Another alternative to a factory-made power strip is to make your own. This assumes that you really need the functions of a power strip, such as semi-permanent plug orientation and the ability to switch all the receptacles on and off at the same. A home-made one is much more robust and reliable than the store ones.

Using off-the-shelf electrical parts, you could make a 4- or 6-outlet box, with a control switch. You would need a 3- or 4-gang box, https://tboxh.bing.com/th/id/OIP.DVmjMAVQx5WJXVhAuDRAFQHaHa?pid=ImgDet&rs=1 , 3 duplex receptacles, and a 15-amp switch. A rare but available face plate is needed: 3 outlets, and one switch. or if you use Decora style components, the faceplate is easier to find.  Add a 6-foot length of SJ cord with a plug and voila!

In the good old days of playing in a R&R band, I used to make these so that the band wouldn't light up the stage with the el cheapo store-bought ones.

Last edited by Arthur P. Bloom

Authur

Switchable power strips can be found at many garage sales for $1 or $2.

I have dozens of them, many on power tools as well as audio systems to save hard to fix receiver ON/OFF switches and to start up many auxiliary audio gear simultaneously saving wear and tear on there ON/OFF switches.  They also allow me to unplug audio gear with one plug to protect from lightening strikes when not in use.

I get picky and usually only buy ones with a working ON indicator lights.  It will cost much more than $2 and an hour or two of my precious train running or improving the layout time to buy the stuff and make the homemade power strip.

Charlie

Last edited by Choo Choo Charlie

"It will cost much more than $2 and an hour or two of my precious train running or improving the layout time to buy the stuff and make the homemade power strip."

Apples vs oranges.  Depends upon what peace of mind is worth to you.
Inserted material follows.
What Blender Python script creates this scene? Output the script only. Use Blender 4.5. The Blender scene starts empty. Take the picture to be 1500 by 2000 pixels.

I've seen lots of melted power strips and several house fires caused by them. Never seen a problem using the components I mentioned.

Authur

Switchable power strips can be found at many garage sales for $1 or $2.

I have dozens of them, many on power tools as well as audio systems to save hard to fix receiver ON/OFF switches and to start up many auxiliary audio gear simultaneously saving wear and tear on there ON/OFF switches.  They also allow me to unplug audio gear with one plug to protect from lightening strikes when not in use.

Charlie

Charlie,

Arthur has a good point.

You're missing something very important here.  Early on in this thread was a discussion about how authorities in NYC have determined that too many of the inexpensive power strips are not safe.  The strips have actually caused fires, which is how these folks determined that there was a problem with them.

I'm not saying that your $1 or $2 garage sale specials fall into that category, but they very likely could.

Look for a type certification approval.  UL listing (or CSA in Canada) is important here.  But even if present a UL or CSA stamp could easily be faked on imported goods.